What the...??

Duff McKagan Could Have Saved Kurt Cobain AND Philip Seymour Hoffman


super mckaganI know we’ve been writing about Duff a lot lately. I promise that this is it for awhile. But this is the kind of story that’s just too morbidly funny not to share.

Because the story suggests that Duff McKagan is either the world’s shittiest superhero… or just the angel of death.

As you may or may not recall that, in a 2010 column for Seattle Weekly, McKagan claimed to be one of the last people, if not the last person, to see Kurt Cobain alive:

“I was on the same plane as Kurt on that flight up from Los Angeles a couple of days before his death. We were both fucked-up. We talked, but not in depth. I was in my hell, and he in his, and this we both seemed to understand.

“When we arrived in Seattle and went to baggage claim, the thought crossed my mind to invite him over to my house then and there. I had a real sense that he was lonely and alone that night. I felt the same way. There was a mad rush of people there in public. I was in a big rock band, and he was in a big rock band. We were standing next to each other. Lots of people stopped to gawk. I lost my train of thought for a minute, and Kurt said good-bye and left to his waiting town car. His new house was right down the street from my new house. I received a call from my manager two days later that Kurt had died.”

McKagan then went on to explain why he didn’t do more for his fellow depressed-junkie-rockstar:

“It is possible that I was incapable of feeling sadness, incapable of picking up the phone and calling Krist or Dave. In truth, I had such low self-esteem at that point, that I am sure I felt my call would have no impact on these fine men.”

Okay. So that’s a sad story, right?

Now, here’s where things get odd. In an excerpt The Village Voice has published from McKagan’s new book, How to Be a Man, the bassist recalls a more recent instance of seeing something and not saying something:

“The place we were staying at in the West Village was on a tiny street with very little car traffic. The din of the big city seemed miles away. On Saturday, we had plans to go to Times Square to see Super Bowl Lane. We were going to go see the Foo Fighters later that night and maybe get some Super Bowl T-shirts for friends and family back home. Exiting the apartment, we ran smack-dab into a very famous actor. Being as this was an almost private street, we simply nodded to him and kept on our way, not wanting to intrude on his private life. Ed commented that the actor had been clean for something like 23 years, but he’d heard that he’d recently started using again. Should we turn around and offer to take the guy for a coffee? As I said, keeping sober is a group effort. We trudged on through the cold, discussing the matter.

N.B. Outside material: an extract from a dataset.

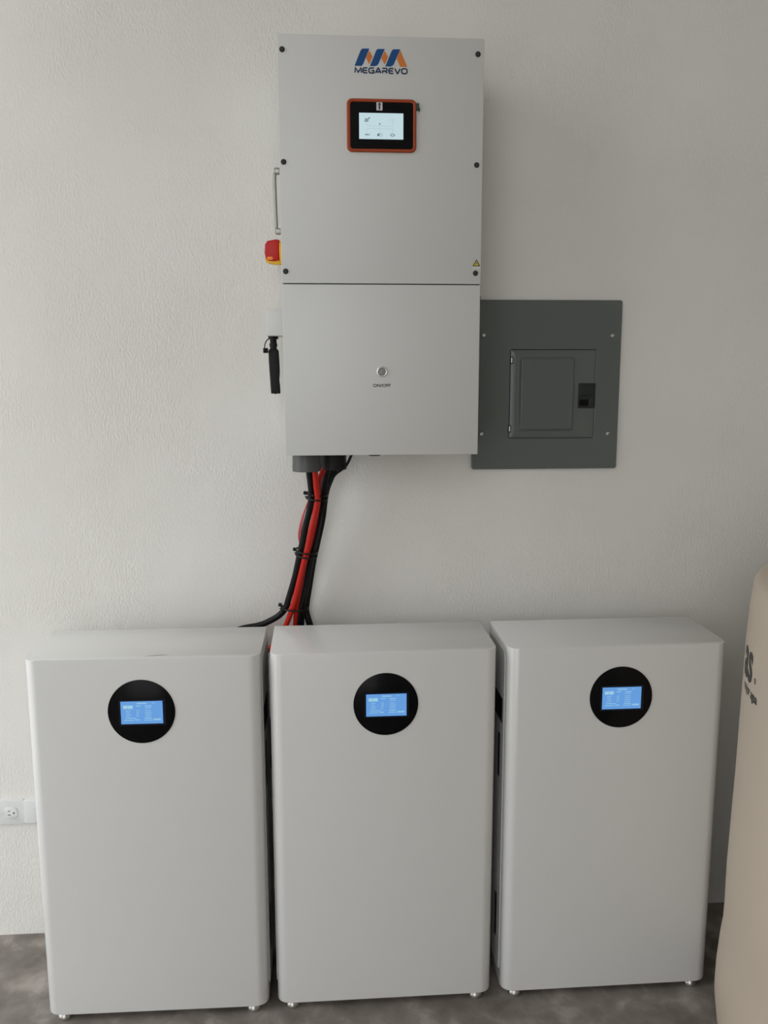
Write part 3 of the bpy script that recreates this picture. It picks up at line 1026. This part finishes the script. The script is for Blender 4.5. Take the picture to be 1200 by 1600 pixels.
# coiled slack hanging behind, in the gap between the first two cabinets
bm = bmesh.new()
pts = []
N = 5*36
for i in range(N+1):
    a = 2*math.pi*i/36
    k = i/N
    pts.append((-0.262+(0.024+0.006*math.sin(5*k))*math.cos(a), -0.058+0.030*(k-0.5)+0.003*math.sin(3*a), 0.560+(0.078-0.010*k)*math.sin(a)))
pts = [(-0.245, -0.05, 0.80), (-0.240, -0.055, 0.70), (-0.238, -0.066, 0.62)] + pts
tube(bm, pts, 0.0055, 8)
tag(obj('cable_coil', bm, M['cable_black'], None, 60, origin=(-0.262, -0.058, 0.48)), 'coil of black cable hanging in the gap beside the middle battery', 'cable')
tag(obj('wall_conduit', tube(bmesh.new(), [(-0.2920, -0.012, 0.0), (-0.2920, -0.012, 0.25), (-0.2920, -0.012, 0.47)], 0.010, 16), M['outlet'], None, 60, origin=(-0.292, -0.012, 0.0)),
    'pale vertical conduit on the wall in the gap below the cable coil', 'conduit')
cable('ground_wire', [(-0.262, -0.045, 0.49), (-0.278, -0.06, 0.40), (-0.284, -0.065, 0.30), (-0.280, -0.062, 0.18), (-0.272, -0.058, 0.08), (-0.262, -0.055, 0.006)], 0.0028, 'wire_green',
      'thin green-yellow wire hanging down in the gap between two batteries')

# ================================================================ wall outlet
ot = empty('wall_outlet', (-1.0, 0, 0.327), 'white double wall outlet low on the wall at the left', 'outlet')
OO = Vector((-1.0, 0, 0.327))


def opart(name, bm, m, parent=None, smooth=None):
    bmesh.ops.translate(bm, verts=bm.verts, vec=-OO)
    return obj(name, bm, m, parent or ot, smooth)


opart('cover_plate', prism_y(bmesh.new(), rrect(-1.0590, -0.9400, 0.3255, 0.3950, 0.004, 4), -0.0070, -0.0003, 0.002), M['outlet'], smooth=40)
opart('mounting_box', prism_y(bmesh.new(), rrect(-0.9405, -0.8850, 0.3290, 0.3940, 0.004, 4), -0.0110, -0.0003, 0.002), M['outlet'], smooth=40)
for cx in (-0.9745, -1.0215):
    face = opart('receptacle', prism_y(bmesh.new(), rrect(cx-0.0185, cx+0.0165, 0.3430, 0.3760, 0.010, 5), -0.0082, -0.006, 0.0006), M['outlet'], smooth=40)
    for z, hw in ((0.3652, 0.0030), (0.3540, 0.0036)):
        bm = bmesh.new()
        box(bm, cx-0.0045-hw, cx-0.0045+hw, -0.0086, -0.0070, z-0.0008, z+0.0008)
        opart('blade_slot', bm, M['ink'], face)
    opart('earth_hole', cyl(bmesh.new(), (cx+0.0078, -0.0070, 0.3590), 0.0023, 0.0023, 0.0016, '-y', 14), M['ink'], face)
opart('plate_screw', cyl(bmesh.new(), (-0.9985, -0.0065, 0.3595), 0.0024, 0.0020, 0.0016, '-y', 12), M['outlet'])

# ================================================================ water tank
TC = Vector((1.2127, -0.7543, 0))
tk = empty('water_tank', TC, 'large round beige plastic water tank at the right edge, dark lettering on its side', 'tank')
prof = [(0.380, 0.0), (0.450, 0.004), (0.490, 0.016), (0.5192, 0.0497), (0.5348, 0.1128), (0.5408, 0.1605), (0.5401, 0.2084), (0.5366, 0.2642), (0.5322, 0.3039),
        (0.5310, 0.3507), (0.5318, 0.4431), (0.5302, 0.5192), (0.5270, 0.6684), (0.5252, 0.8423), (0.5236, 0.9694), (0.5202, 1.0400), (0.5161, 1.0829), (0.5100, 1.0940), (0.5000, 1.1010), (0.4850, 1.1065),
        (0.43, 1.128), (0.36, 1.158), (0.30, 1.180), (0.27, 1.186), (0.235, 1.190)]
obj('tank_shell', lathe(bmesh.new(), prof, 128), M['tank'], tk, 50)
lid = obj('tank_lid', lathe(bmesh.new(), [(0.245, 1.186), (0.248, 1.190), (0.248, 1.212), (0.243, 1.218), (0.20, 1.226), (0.02, 1.232)], 64), M['tank'], tk, 40)


def wrap(bm, ang0, z0, scale_r=0.525):
    """lay flat text (x,z) round the tank; x runs with growing angle"""
    bmesh.ops.triangulate(bm, faces=bm.faces)
    bmesh.ops.subdivide_edges(bm, edges=[e for e in bm.edges if e.calc_length() > 0.01], cuts=2)

    def rad(z):
        for (r0, za), (r1, zb) in zip(prof, prof[1:]):
            if za <= z <= zb:
                return r0+(r1-r0)*(z-za)/(zb-za)
        return scale_r
    for v in bm.verts:
        a = math.radians(ang0)+v.co.x/0.525
        z = z0+v.co.z
        r = rad(z)+0.0008
        v.co = Vector((r*math.cos(a), r*math.sin(a), z))
    return bm


obj('tank_lettering', wrap(text_bm('as', 0.122, 0.0026, 0.84), 162.3, 0.9060), M['ink'], tk)
obj('tank_lettering', wrap(text_bm('®', 0.016, 0.0002, 0.9), 169.1, 0.9130), M['ink'], tk)
obj('tank_lettering', wrap(text_bm('mejor agua', 0.027, 0.0005, 0.86), 165.5, 0.8770), M['ink'], tk)

# concrete crumbs on the floor in front
for (x, y, r, lab_) in ((-0.232, -0.432, 0.0045, 'dark crumb of concrete on the floor before the middle battery'), (-0.185, -0.440, 0.0036, 'pale crumb of concrete on the floor before the middle battery')):
    bm = bmesh.new()
    bmesh.ops.create_icosphere(bm, subdivisions=2, radius=r)
    for v in bm.verts:
        v.co *= 0.8+0.4*random.random()
        v.co.z = max(v.co.z*0.7+r*0.45, 0)
    o = tag(obj('concrete_crumb', bm, M['stone']), lab_, 'debris')
    o.location = (x, y, 0)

“Later that afternoon when we came back, we saw the actor in the street again and could tell that he was waiting to score. Should we offer our friendship and a safe place? This is sometimes the dilemma for sober guys — as we all know, you can’t force a guy to get sober. He has to come around to it himself. We went back into the apartment.”

And then:

“After the show, we were visibly giddy about the game, which was only a few hours away. We took a cab back down to the apartment and got dropped off in front of the place at about 1:30 a.m. We ran smack-dab into the actor again. On the street. Waiting. Again. Shit, man. We thought that maybe he was on a last run before getting clean. Surely if we saw him again in the morning, we’d have to say something.

“Bro, c’mon. We’ve been there. Come on out of the cold. We understand. We’ve been there. Really. We’ve been there.

“The next morning — Sunday, February 2, 2014, the morning of the Super Bowl — I heard a ruckus outside our front door. I went out to take a look. There was an ambulance and police, and a whole crowd of press people and fans. The actor had OD’d and died sometime after we saw him at 1:30 a.m. the night before.(Out of respect for his children and our joint association with a ‘fraternity,’ I don’t feel comfortable calling him out by name.)”

McKagan doesn’t feel comfortable calling the famous actor out by name, but he does feel comfortable telling you that the actor OD’d on February 2, 2014 in the West Village. Now, I’m no detective, but it seems to me that McKagan is either talking about Philip Seymour Hoffman, or he’s talking about Philip Seymour Hoffman. It’s also possible he’s referring to Philip Seymour Hoffman.


ANYWAY, the point is this: McKagan has now shared two stories in which he, a recovering addict, was one of the last people to see another famous addict before said addict died. In both cases, he claims he had thoughts about maybe trying to talk to them and to be a friend, especially as someone who has gone through the same shit they’re going through… and in both cases, he didn’t do anything.

Soooo… I wonder if he realizes that doesn’t make him look so cool?

But whatever. It’s not Duff’s job to be a hero! He didn’t know those dudes well, or at all. There is no reason to frame him as a “shitty superhero,” and I apologize for doing so.

I do not, however, apologize for calling him The Angel of Death. I dunno about you, but if I ever see McKagan while I’m drugs, I am calling my attorney and making sure all my affairs are in order, because, clearly, my hours are numbered.